A reflexão de Mano Menezes, após a heroica vitória do Corinthians sobre o Grêmio neste domingo em Porto Alegre não é apenas verdadeira, é fundante e necessária. O futebol, com sua verve infinita que gera paixões e impulsos, também é primorosa em marcar atletas com uma letra escarlate cuja pintura, contornada pelas mãos de uma mídia esportiva pobre – na qual mesmo jornalistas genuínos e talentosos incorrem em simplismos apaixonados –, é de correção difícil, quando não uma tarefa para Hércules ou Atena.
O próprio Mano Menezes foi e é malhado por essas tintas do escárnio preguiçoso. Em 2014, ano de reformulação de um Corinthians pós-Tite, o time alcança a quarta colocação do Campeonato Brasileiro. Vinha de uma décima posição. Não ganhou títulos, sofreu a pressão do canalhismo rodriguiano – com a notável exceção, na grande imprensa, do sempre notável, Paulo Calçade – caiu, mas formou a base do time que encantou o país no ano seguinte, com o retorno do histórico Adenor Leonardo Bachi, que hoje tenta reconstruir o brio do Flamengo em meio às suas tantas complexidades.
Calejado e inteligente que é, Mano Menezes, cada vez mais lembra não um estoico, mas uma espécie de existencialista indiferente, um pirronista navegando calmamente nos mares revoltos, absurdos, cruéis e divinos do futebol.
Enquanto isso, Ángel Romero – um jogador que, mal completados seus anos de formação em uma liga de nível técnico inferior, chegou ao Corinthians com um amor pelo clube digno dos amantes eternos – segue entregando sua alma por um time, uma torcida e uma nação futebolística que, por vezes, não reconhecem seu talento e competência.
Como um estoico, Romero continuamente carrega e arranca de si a letra escarlate do escárnio. Mais do que isso, Romero matiza a história de um clube que ama, o vermelho e as cores da bandeira paraguaia.
O futebol potiguar sangra; o vermelho é belo
Mesmo com o ABC tendo uma torcida organizada que se concentrava em Neópolis, bairro onde morei durante os anos erráticos da filosofia na UFRN, o América de Natal sempre foi meu time no Rio Grande do Norte. Devo a identificação às duas últimas temporadas em que o time permaneceu na Série A nos anos 90; anos nos quais acompanhei os jogos do América na TV aberta em subúrbios da Zona Sul de São Paulo.
1997 foi um ano bom.
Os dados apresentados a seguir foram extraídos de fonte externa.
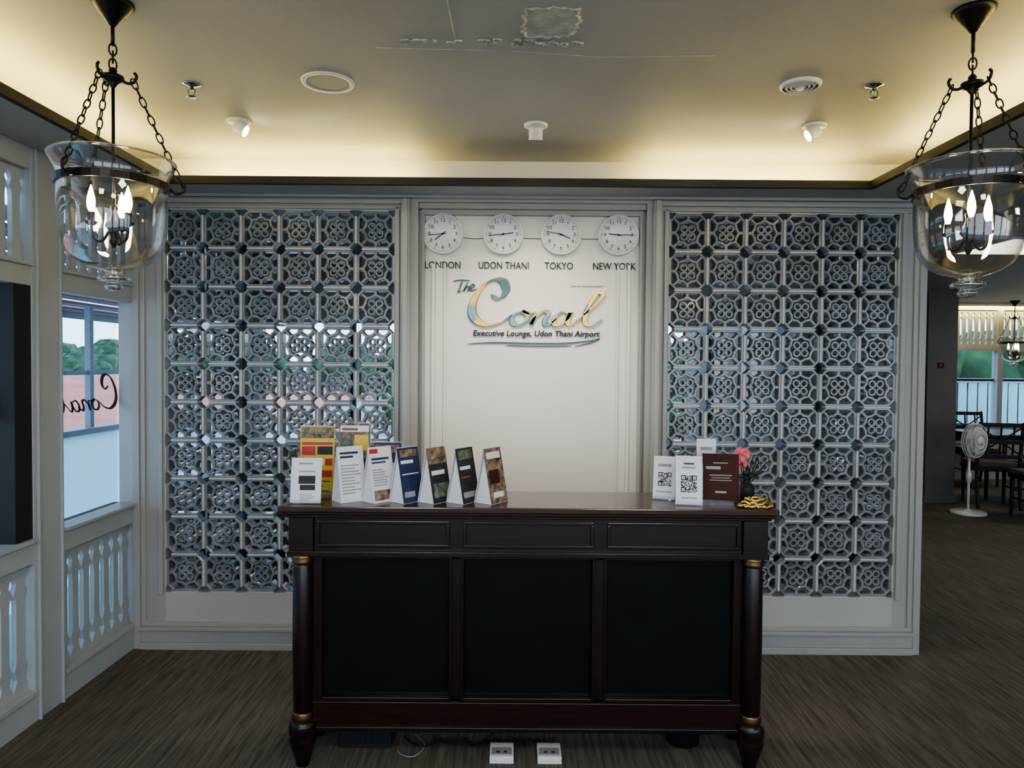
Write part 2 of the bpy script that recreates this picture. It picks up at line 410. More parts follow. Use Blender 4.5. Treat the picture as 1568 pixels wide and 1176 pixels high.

Time de pratas da casa e destaque para Helinho, maior artilheiro da história do América e que fazia gols até de braço engessado, como em algumas partidas daqueles anos. “Helinho é matador", gritava a torcida. Era mesmo; e o time terminou numa honrosa 16º posição nos tempos do brasileirão de 24 equipes.
1998. Esperança de consolidação no cenário do futebol nacional. Contrataram até o Paulinho Kobayashi – que depois virou ídolo do América em divisões menores. A esperança deixa o gosto da fé mais amargo e a lanterna foi dolorosa naqueles cômodos de estar de um sobrado na Cursino, apesar dos fogos na Zona Sul e da alegria pelo título do Corinthians.
Na última partida em que o América tinha ainda remotas chances de permanecer na Série A, 2 x 0 na etapa inicial contra o Santos de Narciso, recém-convocado pela seleção. Vadia, a esperança, correndo de novo feito criança tola e logo afogada naquele outubro, mês mais chuvoso do ano, com o empate do Santos no início do segundo tempo. Acabou assim, mas Narciso ainda perdeu dois pênaltis, talvez inebriado pelo reflexo de sua grandiosidade ante aquele mar de errantes do futebol.
O tempo passa. O América se encolhe todo todo até chegar a série D, última divisão do futebol brasileiro. Seis anos de um calvário que se encerrou em 2022. Nas quartas de final – que definiriam os 4 classificados para a série c do ano que vem – perde o primeiro jogo para o Caxias por 1 x 0 e, na segunda partida, perdia de novo por 1 x 0 até os 20 minutos do segundo tempo. Mas nem só na derrota reside a beleza: em menos de meia hora o time fez 3 gols e ainda terminou depois, muito que bem, campeão da Série D.
2022 foi um bom ano para o futebol potiguar. O ABC também subiu para a segundona e está disputando a final da Série C contra o Mirassol. Desejo sorte e até torço discretamente, mas de alvinegro já tenho o Corinthians.
O América não. O América é meu time vermelho.
Post scriptum
2023, o ano em que o país voltou minimamente a respirar depois de 4 anos afogado nas cores kitsch de um suposto patriotismo bruto e vulgar – patriotismo que, segundo Mencken, é o último refúgio dos canalhas – foi também o ano de nova derrocada dos errantes do futebol potiguar, que sangra. Mas o vermelho do América segue belo, respira e o “coração do povo” anima seu sangue vadio.